Taking a walk on a windy day

I’m sure we’ve all heard the saying that “April showers bring May Flowers.” Given the weather this month, I’m tempted to wonder what’s supposed to happen in May after April freezes. Normally, at our house, we can be done lighting the furnace for heat at the end of March. Well, here it is, the middle of April, and I’ve just come upstairs from putting another log on the fire. Part of me is grateful that most of the nasty bugs haven’t become bothersome thanks to the cold. The other part of me is beyond ready for an end to hoodie season and the ability to wear shorts for more than two hours of an afternoon.

I’m definitely not the person to look to for updates on current haute couture. Heck, I’m the one that wears an octopus hat around town from time to time. This weather has me changing clothes more often than a vaudeville star on a busy Saturday night. Take into account that I’m trying to get more physical activity in (and the body temperature changes that accompany that), and it gets to the point of ridiculousness.

Take last Tuesday, for example. I had been looking forward to a walk in the warm sunshine all week. Naturally, it was chilly in the morning, so a hoodie and jeans it was. As the morning wore on, a T-shirt became more comfortable. Finally, after lunch, the sun was shining, it was warm outside . . .time for a walk. After such a long winter, what better pick-me-up than a dose of solar Vitamin D? Tank top and shorts it was. I slipped into my trusty walking shoes and slipped out the door.

And promptly almost blew away. Or, I would have, if I hadn’t been blessed with a substantial physique. The wind was HOWLING. And here I was, getting ready to take a walk down a gravel road. The thought of staying home flitted across my mind. Two miles in this wasn’t going to be anywhere close to fun. But still, the sunshine was warm, I was in dire need of exercise, and I sure wasn’t going to shrink from a little walk.

You may have heard of resistance training, dear reader. Not only was I trying to walk uphill at a reasonable clip, but I was walking into a stiff wind blowing straight into my face at a somewhat greater rate of speed. I felt extremely resisted. My trusty Fitbit later recorded that section of my walk with heart rates near peak range for most of it. Dust devils spun up and blew towards me, sandblasting me every few minutes. Passing vehicles did the same, kicking up clouds of dust that felt like they had tiny teeth.

My relief at the top of the hill was great. It was all downhill from here (at least on this leg of the route)! Alas, it was also short-lived. I felt like I was being frog-marched down the hill at a speed slightly faster than I wanted to go. Speed might not have been a problem, except for the random ping-pong ball-sized chunks of limestone that threatened to trip me or roll an ankle when I least expected it. At least, walking with the wind, the dust blasted my back and calves, instead of my face.

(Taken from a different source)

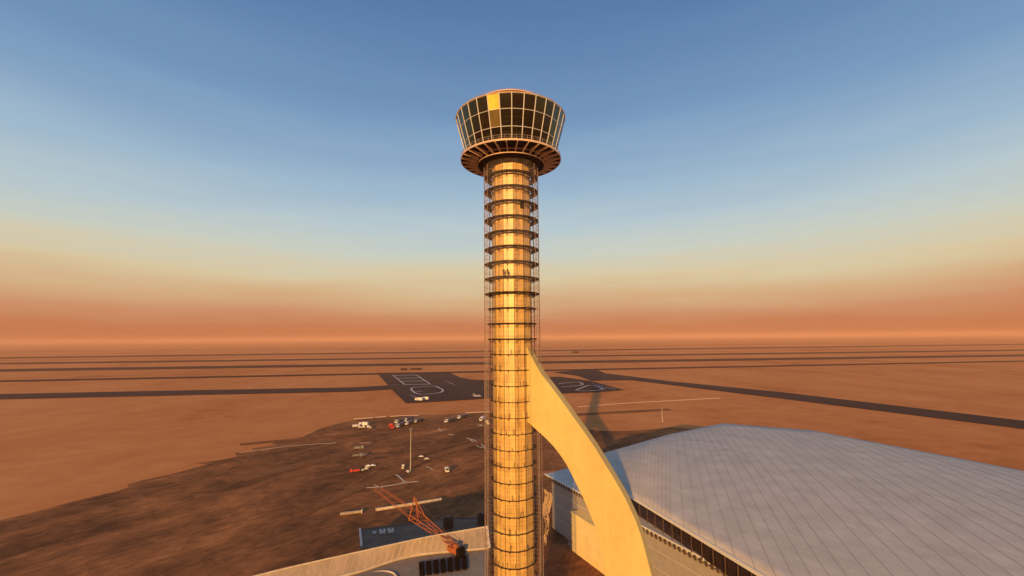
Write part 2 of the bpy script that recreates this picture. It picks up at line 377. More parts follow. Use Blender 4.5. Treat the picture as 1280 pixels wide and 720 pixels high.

I stopped in at home for a quick drink. I didn’t dare put on any Chapstick for fear that my lips would turn to mud before I got back to wash them off. Round two proved as challenging as the first. Granted, I wasn’t walking up quite the same incline, but I was already getting tired. I slogged on, watching the wheat ripple like the ocean in a storm. The sunlight beat down on the white limestone of the road, so bright against the almost metallic blue of the sky and the lush green wheat. I savored the sight for several moments before turning back into the wind and narrowing my eyes against the dust. (Of course, I didn’t wear sunglasses. They leave tan lines.)

Back at home, I dropped, exhausted, into my favorite recliner with a large glass of ice water and some fancy Chapstick. My legs were rubbery, my heart was still pounding, and my contact lens was torn where a particularly aggressive pebble had blown into my eye. I felt terrific. I had done what I set out to do and succeeded in the face of adversity.

It sure would be nice if every challenge in life was as easy to beat as just taking a walk on a windy day. Lately I’m finding that the method is pretty much the same. Keep putting one foot in front of the other, watch where you step, and trust God to bring you safely home. It will all be worth it in the end. Be safe out there, folks.